(WHAT TO PRODUCE): Your task is to give the listing below back word for word, pictures excluded.

---

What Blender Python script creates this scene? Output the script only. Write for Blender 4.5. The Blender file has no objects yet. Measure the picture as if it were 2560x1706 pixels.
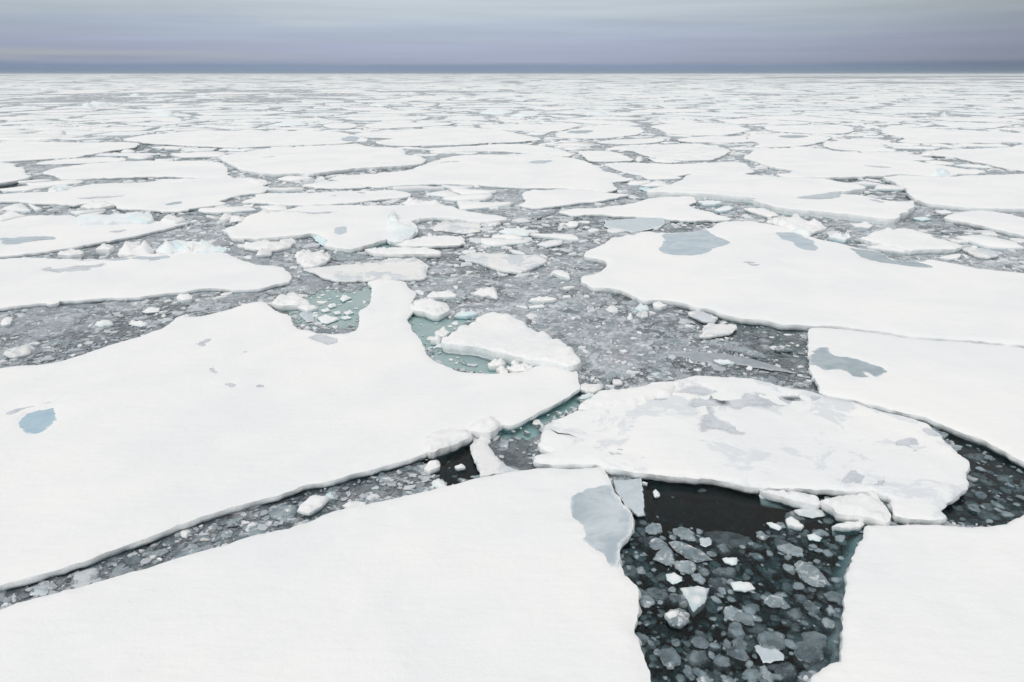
import bpy, math, random, time
import numpy as np
from mathutils import Vector, noise
from mathutils.geometry import delaunay_2d_cdt
T0 = time.time()
random.seed(7); rng = np.random.default_rng(7)
S = bpy.context.scene
COL = S.collection

# ------------------------------------------------------------------ camera
H = 12.0
FPX = 1707.0
PITCH = math.atan((853 - 182.5) / FPX)
cP, sP = math.cos(PITCH), math.sin(PITCH)
cd = bpy.data.cameras.new("camera")
cd.lens = 24.0; cd.sensor_width = 36.0; cd.clip_start = 0.1; cd.clip_end = 60000
cam = bpy.data.objects.new("camera", cd); COL.objects.link(cam)
cam.location = (0, 0, H); cam.rotation_euler = (math.pi / 2 - PITCH, 0, 0)
S.camera = cam

def unproj(px, py, z=0.0):
    u = (px - 1280) / FPX; v = (853 - py) / FPX
    dz = -sP + v * cP; dy = cP + v * sP
    t = (z - H) / dz
    return (u * t, dy * t)

def proj(x, y, z=0.0):
    f = y * cP - (z - H) * sP
    up = y * sP + (z - H) * cP
    return (1280 + FPX * x / f, 853 - FPX * up / f)

# outlines were measured on enlarged views of the place: view -> (x0, y0, scale)
CROP = dict(A=(0, 300, 3.361), B=(600, 300, 3.361), C=(1200, 300, 3.361), D=(1860, 300, 3.361),
            E=(0, 700, 3.361), G=(600, 600, 3.361), H=(1000, 700, 3.361), I=(1400, 600, 3.361),
            J=(1860, 700, 3.361), K=(0, 1100, 2.6133), L=(800, 1000, 2.6133), M=(1560, 1106, 2.6133),
            P=(0, 0, 2.6144), Q=(830, 0, 2.6144), R=(1660, 0, 2.6144), W=(0, 0, 0.9191), S=(0, 0, 1.0))
def px(txt):
    out = []; c = None
    for tok in txt.split():
        if tok in CROP: c = CROP[tok]; continue
        a, b = tok.split(',')
        out.append((c[0] + float(a) / c[2], c[1] + float(b) / c[2]))
    return out
def world(txt, z=0.0):
    return [unproj(x, y, z) for x, y in px(txt)]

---

(THE OUTPUT):
What Blender Python script creates this scene? Output the script only. Write for Blender 4.5. The Blender file has no objects yet. Measure the picture as if it were 2560x1706 pixels.
import bpy, math, random, time
import numpy as np
from mathutils import Vector, noise
from mathutils.geometry import delaunay_2d_cdt
T0 = time.time()
random.seed(7); rng = np.random.default_rng(7)
S = bpy.context.scene
COL = S.collection

# ------------------------------------------------------------------ camera
H = 12.0
FPX = 1707.0
PITCH = math.atan((853 - 182.5) / FPX)
cP, sP = math.cos(PITCH), math.sin(PITCH)
cd = bpy.data.cameras.new("camera")
cd.lens = 24.0; cd.sensor_width = 36.0; cd.clip_start = 0.1; cd.clip_end = 60000
cam = bpy.data.objects.new("camera", cd); COL.objects.link(cam)
cam.location = (0, 0, H); cam.rotation_euler = (math.pi / 2 - PITCH, 0, 0)
S.camera = cam

def unproj(px, py, z=0.0):
    u = (px - 1280) / FPX; v = (853 - py) / FPX
    dz = -sP + v * cP; dy = cP + v * sP
    t = (z - H) / dz
    return (u * t, dy * t)

def proj(x, y, z=0.0):
    f = y * cP - (z - H) * sP
    up = y * sP + (z - H) * cP
    return (1280 + FPX * x / f, 853 - FPX * up / f)

# outlines were measured on enlarged views of the place: view -> (x0, y0, scale)
CROP = dict(A=(0, 300, 3.361), B=(600, 300, 3.361), C=(1200, 300, 3.361), D=(1860, 300, 3.361),
            E=(0, 700, 3.361), G=(600, 600, 3.361), H=(1000, 700, 3.361), I=(1400, 600, 3.361),
            J=(1860, 700, 3.361), K=(0, 1100, 2.6133), L=(800, 1000, 2.6133), M=(1560, 1106, 2.6133),
            P=(0, 0, 2.6144), Q=(830, 0, 2.6144), R=(1660, 0, 2.6144), W=(0, 0, 0.9191), S=(0, 0, 1.0))
def px(txt):
    out = []; c = None
    for tok in txt.split():
        if tok in CROP: c = CROP[tok]; continue
        a, b = tok.split(',')
        out.append((c[0] + float(a) / c[2], c[1] + float(b) / c[2]))
    return out
def world(txt, z=0.0):
    return [unproj(x, y, z) for x, y in px(txt)]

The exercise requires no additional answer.